В большинстве языков до сих пор возможны высказывания такого типа, хотя они редко описываются в учебниках академической грамматики и чаще всего интерпретируются как сокращения от более полных предложений. Как правило, они состоят из двух, самое большее – трех слов, и слова в них зачастую склоняются не так, как обычно. Глаголы чаще всего отсутствуют, а сами высказывания выражают устоявшиеся значения, используемые в социальном контексте. Пример такого высказывания – девиз Альфреда Э. Ноймана – вымышленного персонажа американского юмористического журнала «Безумный»: «Что такое? – я обеспокоен». (What? – me worry», если по-английски.) Еще несколько расхожих примеров: «Вон отсюда!», «Я – выступать?» и так далее.

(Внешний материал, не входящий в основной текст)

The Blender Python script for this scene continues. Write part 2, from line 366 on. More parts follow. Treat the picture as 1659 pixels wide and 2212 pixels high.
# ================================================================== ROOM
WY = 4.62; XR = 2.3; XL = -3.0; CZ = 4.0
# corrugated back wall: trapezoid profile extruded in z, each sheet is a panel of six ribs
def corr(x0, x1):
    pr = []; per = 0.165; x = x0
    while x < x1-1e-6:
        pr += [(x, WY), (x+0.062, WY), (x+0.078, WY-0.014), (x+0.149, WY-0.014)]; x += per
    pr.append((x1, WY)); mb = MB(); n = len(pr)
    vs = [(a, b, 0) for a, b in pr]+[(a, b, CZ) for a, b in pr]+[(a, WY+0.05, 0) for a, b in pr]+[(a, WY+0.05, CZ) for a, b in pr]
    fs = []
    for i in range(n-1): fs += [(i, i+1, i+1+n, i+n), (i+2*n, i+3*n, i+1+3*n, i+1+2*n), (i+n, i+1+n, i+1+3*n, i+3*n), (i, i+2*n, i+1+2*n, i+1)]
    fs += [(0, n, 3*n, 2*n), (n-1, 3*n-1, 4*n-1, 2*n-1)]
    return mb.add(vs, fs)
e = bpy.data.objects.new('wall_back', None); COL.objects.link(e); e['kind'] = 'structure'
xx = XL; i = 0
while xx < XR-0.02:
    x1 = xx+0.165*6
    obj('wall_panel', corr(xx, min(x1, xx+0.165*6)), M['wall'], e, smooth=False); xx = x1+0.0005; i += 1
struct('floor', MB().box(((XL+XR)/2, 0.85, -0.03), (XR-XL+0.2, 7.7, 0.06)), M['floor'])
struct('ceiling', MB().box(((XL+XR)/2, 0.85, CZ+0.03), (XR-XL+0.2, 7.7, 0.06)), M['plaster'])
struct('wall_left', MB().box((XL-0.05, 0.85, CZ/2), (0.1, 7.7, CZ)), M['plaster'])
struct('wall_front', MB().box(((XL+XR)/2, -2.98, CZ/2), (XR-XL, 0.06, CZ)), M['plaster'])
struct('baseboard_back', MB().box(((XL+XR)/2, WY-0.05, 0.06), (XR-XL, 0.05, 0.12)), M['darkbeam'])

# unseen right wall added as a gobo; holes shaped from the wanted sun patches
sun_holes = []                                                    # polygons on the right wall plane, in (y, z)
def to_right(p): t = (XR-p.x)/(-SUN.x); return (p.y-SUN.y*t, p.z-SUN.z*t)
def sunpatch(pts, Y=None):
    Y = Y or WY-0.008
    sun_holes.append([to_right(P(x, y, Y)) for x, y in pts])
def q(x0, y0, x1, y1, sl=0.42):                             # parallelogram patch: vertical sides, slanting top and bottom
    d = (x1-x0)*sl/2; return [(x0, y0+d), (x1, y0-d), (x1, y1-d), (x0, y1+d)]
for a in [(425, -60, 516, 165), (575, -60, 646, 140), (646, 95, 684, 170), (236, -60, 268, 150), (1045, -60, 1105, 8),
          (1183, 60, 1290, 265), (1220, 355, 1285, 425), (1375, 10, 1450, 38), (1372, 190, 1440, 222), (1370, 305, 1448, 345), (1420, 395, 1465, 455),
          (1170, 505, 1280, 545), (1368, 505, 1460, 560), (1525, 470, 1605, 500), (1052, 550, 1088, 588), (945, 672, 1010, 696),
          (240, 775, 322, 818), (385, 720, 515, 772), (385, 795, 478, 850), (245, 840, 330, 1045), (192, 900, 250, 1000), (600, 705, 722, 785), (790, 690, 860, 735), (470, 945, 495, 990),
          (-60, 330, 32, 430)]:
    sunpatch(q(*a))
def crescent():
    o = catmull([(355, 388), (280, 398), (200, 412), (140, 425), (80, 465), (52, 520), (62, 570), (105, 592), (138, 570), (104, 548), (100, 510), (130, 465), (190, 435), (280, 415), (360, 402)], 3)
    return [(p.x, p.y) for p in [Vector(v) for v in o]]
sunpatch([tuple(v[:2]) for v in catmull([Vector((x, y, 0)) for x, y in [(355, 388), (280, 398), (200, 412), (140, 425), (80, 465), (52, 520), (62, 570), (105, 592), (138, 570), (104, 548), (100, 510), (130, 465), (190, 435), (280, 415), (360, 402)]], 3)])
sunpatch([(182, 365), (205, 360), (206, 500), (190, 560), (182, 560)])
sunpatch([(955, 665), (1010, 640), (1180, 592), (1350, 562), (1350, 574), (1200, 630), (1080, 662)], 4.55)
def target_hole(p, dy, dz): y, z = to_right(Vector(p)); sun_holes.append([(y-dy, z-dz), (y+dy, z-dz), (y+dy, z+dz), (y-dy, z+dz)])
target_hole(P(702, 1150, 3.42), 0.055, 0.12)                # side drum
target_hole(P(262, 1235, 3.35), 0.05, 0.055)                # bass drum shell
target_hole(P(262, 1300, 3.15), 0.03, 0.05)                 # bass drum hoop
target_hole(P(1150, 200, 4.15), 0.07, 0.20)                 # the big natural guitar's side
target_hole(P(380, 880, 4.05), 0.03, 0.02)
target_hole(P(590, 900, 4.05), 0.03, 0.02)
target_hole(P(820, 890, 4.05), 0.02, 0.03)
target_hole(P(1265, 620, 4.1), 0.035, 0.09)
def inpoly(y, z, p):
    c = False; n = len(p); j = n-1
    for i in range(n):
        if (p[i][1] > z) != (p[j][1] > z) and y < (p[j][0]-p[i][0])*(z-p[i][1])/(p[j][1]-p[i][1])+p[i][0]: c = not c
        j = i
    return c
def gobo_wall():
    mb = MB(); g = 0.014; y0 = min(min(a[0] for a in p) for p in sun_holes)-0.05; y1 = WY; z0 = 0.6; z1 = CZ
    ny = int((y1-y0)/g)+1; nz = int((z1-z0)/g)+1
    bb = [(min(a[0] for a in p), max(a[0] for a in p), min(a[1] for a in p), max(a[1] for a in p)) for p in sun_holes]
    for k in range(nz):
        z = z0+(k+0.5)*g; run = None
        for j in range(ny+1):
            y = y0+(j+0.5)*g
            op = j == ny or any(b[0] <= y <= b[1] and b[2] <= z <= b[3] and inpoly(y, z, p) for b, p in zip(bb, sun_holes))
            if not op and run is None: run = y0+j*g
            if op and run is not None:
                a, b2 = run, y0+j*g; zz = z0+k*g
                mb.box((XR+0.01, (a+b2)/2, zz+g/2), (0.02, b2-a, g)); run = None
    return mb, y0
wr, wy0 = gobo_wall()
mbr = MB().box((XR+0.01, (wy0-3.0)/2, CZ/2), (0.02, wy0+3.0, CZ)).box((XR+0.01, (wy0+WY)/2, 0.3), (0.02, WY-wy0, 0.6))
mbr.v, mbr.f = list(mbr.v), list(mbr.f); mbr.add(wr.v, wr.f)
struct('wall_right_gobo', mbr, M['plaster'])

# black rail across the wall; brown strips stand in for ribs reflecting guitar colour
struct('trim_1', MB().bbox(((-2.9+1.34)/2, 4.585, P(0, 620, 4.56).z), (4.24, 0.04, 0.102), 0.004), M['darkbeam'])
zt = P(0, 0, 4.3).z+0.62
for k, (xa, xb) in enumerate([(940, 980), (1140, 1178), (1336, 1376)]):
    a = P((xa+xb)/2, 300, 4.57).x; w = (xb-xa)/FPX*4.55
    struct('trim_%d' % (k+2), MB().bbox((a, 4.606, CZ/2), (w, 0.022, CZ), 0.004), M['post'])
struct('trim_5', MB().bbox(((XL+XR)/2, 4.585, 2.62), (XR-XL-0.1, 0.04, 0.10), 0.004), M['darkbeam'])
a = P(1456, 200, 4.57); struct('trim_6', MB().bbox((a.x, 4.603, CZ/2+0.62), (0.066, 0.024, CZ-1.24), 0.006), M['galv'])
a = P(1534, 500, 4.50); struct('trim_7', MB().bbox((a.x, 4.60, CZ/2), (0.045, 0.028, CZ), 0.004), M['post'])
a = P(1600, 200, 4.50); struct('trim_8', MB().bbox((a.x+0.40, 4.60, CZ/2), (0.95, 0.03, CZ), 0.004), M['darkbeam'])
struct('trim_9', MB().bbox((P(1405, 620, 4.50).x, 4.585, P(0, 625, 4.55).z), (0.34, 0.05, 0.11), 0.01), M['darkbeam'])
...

Просматривается одна закономерность: эти высказывания используются либо для побуждения к действию, либо для выражения сильного удивления. Они распространены не столько в литературном языке, сколько в разговорном. Некоторые ученые интерпретируют их как своего рода «языковые окаменелости», атавизмы начальной стадии развития языка. Американский лингвист сербского происхождения Лиляна Проговац видит в них ключ к происхождению грамматики.
О других простейших элементах языка, например междометиях, также рассматриваемых как «языковые окаменелости», мы уже говорили.
Еще один, не менее важный способ спецификации референций – скажем, в отношении той же «женщины» – просто показать пальцем, кого именно вы имеете в виду. Указывание – не обязательно пальцем – все еще используется как жестовое дополнение к звучащей речи. Присмотревшись внимательнее к говорящим людям, легко заметить, как часто используются различные указующие движения, которые тоже помогают с референцией. Но эти жесты давно включены и в сам язык в форме указательных выражений и местоимений, таких как «этот», «тот», «тот самый» и т. п.
Особенно рано в повествовательном контексте должна была назреть необходимость локализовывать действия как в пространстве, так и во времени. И то, что в шведском и других языках выражается наречиями разных типов – «вчера», «возможно», «там», – должно быть одним из самых ранних явлений грамматики.
Поначалу это были разные «неформальные» спецификации, применяемые прагматично и креативно, с единственной целью дать слушателю как можно более точную подсказку относительно того, что имеется в виду. Подобное до сих пор происходит в речи, чаще всего в лингвистическом контексте с простыми высказываниями. Но если высказывания остаются такими же короткими, по два-три слова, неизбежно наращивание их количества в повествовании, так что вскоре возникнет проблема их соотнесенности друг с другом, как временной, так и логической. Решить ее можно, объединив простые короткие высказывания в более крупные и сложные единицы.
Объединение может происходить с помощью наращивания компонентов в предложении. И тогда вместо «Женщина старая. Женщина толкает» появляется составное высказывание «Старая женщина толкает». Но как только число компонентов становится больше двух-трех, возникает необходимость в правилах, которые позволяют правильно интерпретировать отношения между ними.
Теперь мы приблизились к грамматике почти вплотную, хотя несколько проблем еще только предстоит проработать.
На самом деле, логическая и математическая структура первой грамматики не сложнее той, что лежит в основе трелей певчих птиц, и не должна была требовать каких-либо специфически грамматических эволюционных приспособлений вроде врожденного грамматического модуля. Что касается хронологии, мы остаемся все в том же временном промежутке – между полутора миллионами и полумиллионом лет назад.